Le choc du débarquement annihila la volonté d'un grand nombre de soldats, non que leur moral ou leur bravoure fussent particulièrement faibles, mais ce choc dépassait vraiment la force d'endurance d'un homme ordinaire. La disparition des chefs et l'absence d'ordre créèrent un sentiment d'impuissance et de léthargie. (...) En un point de la plage, un lieutenant et un sergent blessé se levèrent soudain derrière la barrière de galets et montèrent sur elle: exactement ce que personne n'osait faire jusque là. Ils examinèrent le réseau de barbelés puis le sergent revint, et, toujours debout au-dessus des hommes couchés, il dit sans s'adresser à personne en particulier:
"Allez-vous rester là en attendant d'être tués ou bien allez-vous essayer de faire quelque chose ?"
Personne de réagit. Le lieutenant et le sergent trouvèrent des explosifs avec lesquels ils pratiquèrent une brèche dans le réseau. Alors, les hommes commencèrent à bouger. En un autre endroit, un colonel d'infanterie se trouvant dans la même situation, exprima la même idée:
"Il y a, sur cette plage, deux sortes de gens, ceux qui sont morts et ceux qui vont mourir. Tâchons de nous sortir d'ici."

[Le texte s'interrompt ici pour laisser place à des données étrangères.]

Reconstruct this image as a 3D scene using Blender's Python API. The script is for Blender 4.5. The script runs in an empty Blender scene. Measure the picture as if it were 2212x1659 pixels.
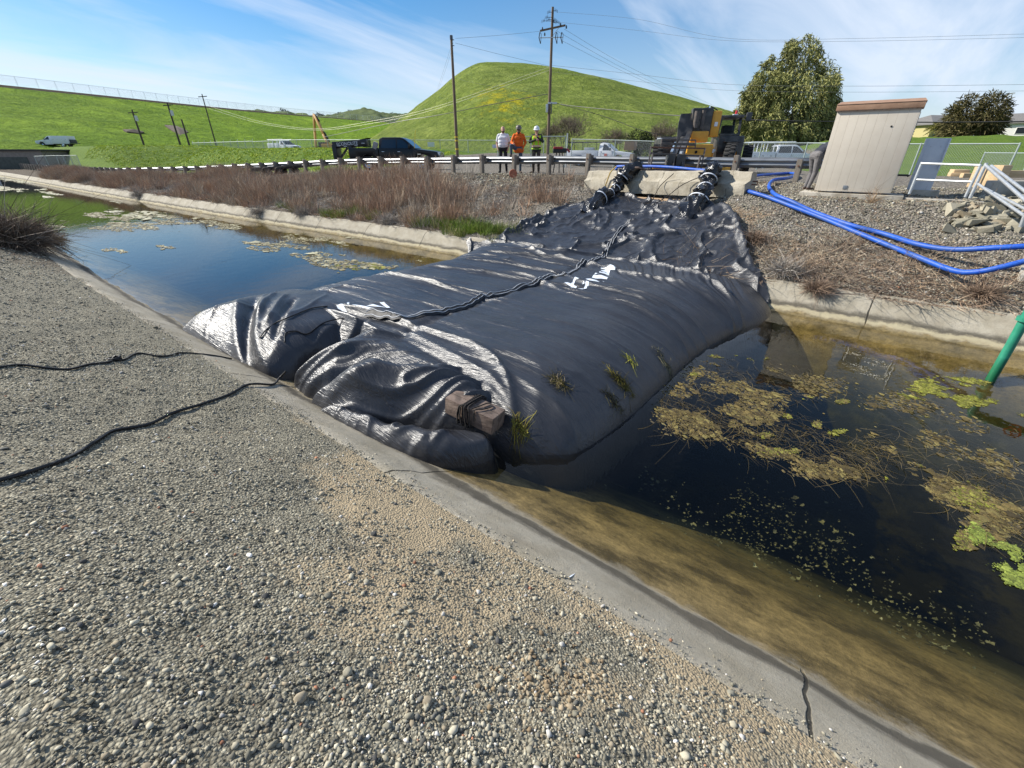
import bpy, bmesh, math, random
import numpy as np
from mathutils import Vector, Matrix
random.seed(7); rng = np.random.default_rng(11)
C = bpy.context.scene.collection
sc = bpy.context.scene
rad = math.radians
# ---------------------------------------------------------------- camera: world X runs along the canal, Y across it, Z=0 is the water level
F, CX, CY, H = 945.0, 1106.0, 829.5, 2.8
PITCH = math.atan((829.5-329)/945); YAW = rad(37.8)
cP, sP, cT, sT = math.cos(PITCH), math.sin(PITCH), math.cos(YAW), math.sin(YAW)
def c2w(x, y):
    return (cT*x - sT*y, sT*x + cT*y)
def ray(px, py):
    u = (px-CX)/F; v = -(py-CY)/F
    y = cP + v*sP; z = -sP + v*cP
    X, Y = c2w(u, y)
    return Vector((X, Y, z))
def PZ(px, py, z):
    r = ray(px, py); return r*((z-H)/r.z) + Vector((0, 0, H))
def PD(px, py, d):
    return ray(px, py)*d + Vector((0, 0, H))
cam = bpy.data.cameras.new('camera'); co = bpy.data.objects.new('camera', cam); C.objects.link(co)
cam.sensor_width = 36; cam.lens = 36*F/2212; cam.clip_start = .05; cam.clip_end = 9000
co.location = (0, 0, H); co.rotation_euler = (math.pi/2-PITCH, 0, YAW)
sc.camera = co
# ---------------------------------------------------------------- light and sky
SUN_EL, SUN_DIR = rad(37), c2w(-.95, .30)
sun = bpy.data.lights.new('sun', 'SUN'); so = bpy.data.objects.new('sun', sun); C.objects.link(so)
sun.energy = 5.0; sun.angle = rad(.53); sun.color = (1, .95, .86)
sd = Vector((SUN_DIR[0], SUN_DIR[1], 0)).normalized()*math.cos(SUN_EL) + Vector((0, 0, math.sin(SUN_EL)))
so.rotation_euler = sd.to_track_quat('Z', 'Y').to_euler()
w = bpy.data.worlds.new('World'); sc.world = w; w.use_nodes = True
nt = w.node_tree; N = nt.nodes; L = nt.links; N.clear()
out = N.new('ShaderNodeOutputWorld'); bg = N.new('ShaderNodeBackground'); bg.inputs[1].default_value = .064
sky = N.new('ShaderNodeTexSky'); sky.sky_type = 'NISHITA'; sky.sun_disc = False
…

D'autres difficultés que personne n'aurait pu imaginer, se présentèrent: les fantassins, cherchant désespérément un abri, se groupaient derrière le plus mince obstacle. Un chef d'équipe qui avait mis toutes ses charges en place, au prix de deux tués parmi ses dix hommes, essaya frénétiquement de chasser les soldats à coups de pied afin de pouvoir faire exploser. Un autre, ayant vainement usé de tous les moyens de persuasion, alluma le cordon de mise à feu et se mit à courir en prévenant les fantassins qu'ils avaient trente secondes pour déguerpir. Une telle procédure n'était pas possible partout, car des blessés avaient été traînés jusqu'à ces abris illusoires et ne pouvaient plus bouger. Certaines équipes perdirent tant de temps à essayer de faire dégager les hommes que la marée noya les charges. Leurs chefs ne parvinrent pas à se décider à tuer leurs compatriotes pour pratiquer les brèches, comme l'implacable logique que la guerre le leur commandait pourtant.

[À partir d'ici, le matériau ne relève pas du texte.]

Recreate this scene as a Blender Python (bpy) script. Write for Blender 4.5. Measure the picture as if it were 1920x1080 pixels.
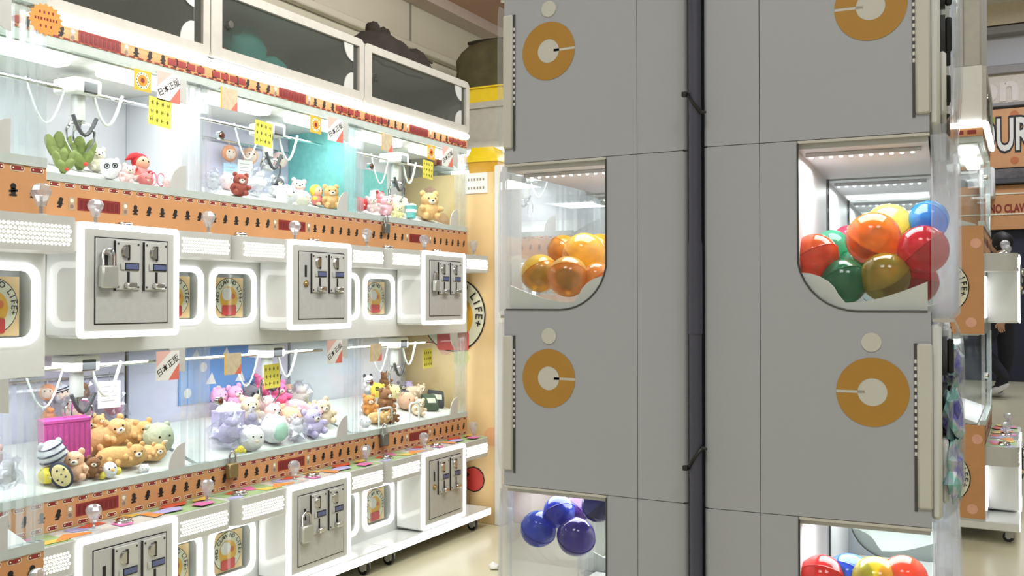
import bpy, bmesh, math, random
from mathutils import Vector, Matrix, noise
R = math.radians
PI = math.pi
S = bpy.context.scene
C = S.collection
random.seed(7)
for o in list(bpy.data.objects):
    bpy.data.objects.remove(o)

# ------------------------------------------------------------------ camera, world, exposure, room lights
CAM_H = 1.03
cd = bpy.data.cameras.new('camera')
cd.sensor_width = 36.0
cd.lens = 36.0 * 1796.0 / 1920.0
cd.clip_start = 0.02
cam = bpy.data.objects.new('camera', cd)
C.objects.link(cam)
cam.location = (0, 0, CAM_H)
cam.rotation_euler = (R(90.8), 0, R(28.4))
S.camera = cam

S.view_settings.view_transform = 'Standard'
S.view_settings.look = 'None'
S.view_settings.gamma = 1.0
S.view_settings.use_curve_mapping = False
S.view_settings.exposure = 0.0
cy = S.cycles
cy.max_bounces = 7
cy.diffuse_bounces = 3
cy.glossy_bounces = 3
cy.transmission_bounces = 4
cy.transparent_max_bounces = 32
cy.caustics_reflective = False
cy.caustics_refractive = False
cy.sample_clamp_indirect = 4.0
cy.use_denoising = True

w = bpy.data.worlds.new('world')
S.world = w
w.use_nodes = True
w.node_tree.nodes['Background'].inputs[0].default_value = (0.9, 0.95, 1.0, 1)
w.node_tree.nodes['Background'].inputs[1].default_value = 0.05


def area(name, loc, size, power, color=(1, 1, 1), rot=(0, 0, 0), sy=None, parent=None, spread=180):
    l = bpy.data.lights.new(name, 'AREA')
    l.shape = 'RECTANGLE'
    l.size = size
    l.size_y = sy or size
    l.energy = power
    l.color = color
    l.spread = R(spread)
    o = bpy.data.objects.new(name, l)
    C.objects.link(o)
    o.location = loc
    o.rotation_euler = rot
    if parent:
        o.parent = parent
    return o


# ceiling troffers of the hall: over the aisle behind the camera, over both aisles, over the far hall
LAMPS = [(-0.6, -1.6, 57), (1.8, -1.2, 57), (1.4, 3.0, 40), (1.4, 7.0, 60), (0.2, 11.3, 120)]
for (lx, ly, lp) in LAMPS:
    area('hall_light', (lx, ly, 4.78), 1.2, lp, (0.84, 0.88, 1.0) if ly > 6 else (1.0, 0.99, 0.98))
area('aisle_fill_light', (-0.85, 2.4, 2.72), 0.25, 52, (1.0, 0.98, 0.94), rot=(0, R(72), 0), sy=2.4)  # added fill out of view, brightens the left wall and machine fronts


# ------------------------------------------------------------------ materials
def lin(c):
    return tuple(((x / 255) / 12.92 if x / 255 <= 0.04045 else ((x / 255 + 0.055) / 1.055) ** 2.4) for x in c)


MATS = {}


def M(name, rgb, rough=0.5, metal=0.0, emit=0.0, var=0.05, scale=30.0, bump=0.0, coat=0.0, samp=True, spec=0.5):
    if name in MATS:
        return MATS[name]
    m = bpy.data.materials.new(name)
    m.use_nodes = True
    nt = m.node_tree
    b = nt.nodes['Principled BSDF']
    col = lin(rgb) + (1,)
    b.inputs['Base Color'].default_value = col
    b.inputs['Roughness'].default_value = rough
    b.inputs['Metallic'].default_value = metal
    b.inputs['Specular IOR Level'].default_value = spec
    b.inputs['Coat Weight'].default_value = coat
    if var or bump:
        tc = nt.nodes.new('ShaderNodeTexCoord')
        n = nt.nodes.new('ShaderNodeTexNoise')
        n.inputs['Scale'].default_value = scale
        n.inputs['Detail'].default_value = 3
        nt.links.new(tc.outputs['Object'], n.inputs['Vector'])
        if var:
            r = nt.nodes.new('ShaderNodeValToRGB')
            r.color_ramp.elements[0].position = 0.3
            r.color_ramp.elements[1].position = 0.7
            r.color_ramp.elements[0].color = tuple(max(0, x * (1 - var)) for x in col[:3]) + (1,)
            r.color_ramp.elements[1].color = tuple(min(1, x * (1 + var)) for x in col[:3]) + (1,)
            nt.links.new(n.outputs['Fac'], r.inputs['Fac'])
            nt.links.new(r.outputs['Color'], b.inputs['Base Color'])
        if bump:
            bp = nt.nodes.new('ShaderNodeBump')
            bp.inputs['Strength'].default_value = bump
            bp.inputs['Distance'].default_value = 0.01
            nt.links.new(n.outputs['Fac'], bp.inputs['Height'])
            nt.links.new(bp.outputs['Normal'], b.inputs['Normal'])
    if emit:
        b.inputs['Emission Color'].default_value = col
        b.inputs['Emission Strength'].default_value = emit
        if not samp:
            m.cycles.emission_sampling = 'NONE'
    m.diffuse_color = col
    MATS[name] = m
    return m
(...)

Sur l'un des chalands, le quatrième DD déchira son flotteur en toile contre un affût de canon, en avançant sur le pont. Un sergent, nommé Sertell, le commandait. Il s'arrêta pour constater l'importance du dommage et, pendant ce temps, ses trois prédécesseurs sombrèrent. De la passerelle, le commandant du chaland lui cria de rester à bord, précisant que le cas était prévu et qu'il serait débarqué plus tard dans la journée. Mais Sertell insista pour partir, déclarant que sa pompe parviendrait à franchir la rentrée d'eau par la déchirure. Il descendit la rampe et coula. Dans l'après-midi, ce même chaland fût hélé par un patrouilleur qui lui remit un corps à ramener en Angleterre: celui de Sertell.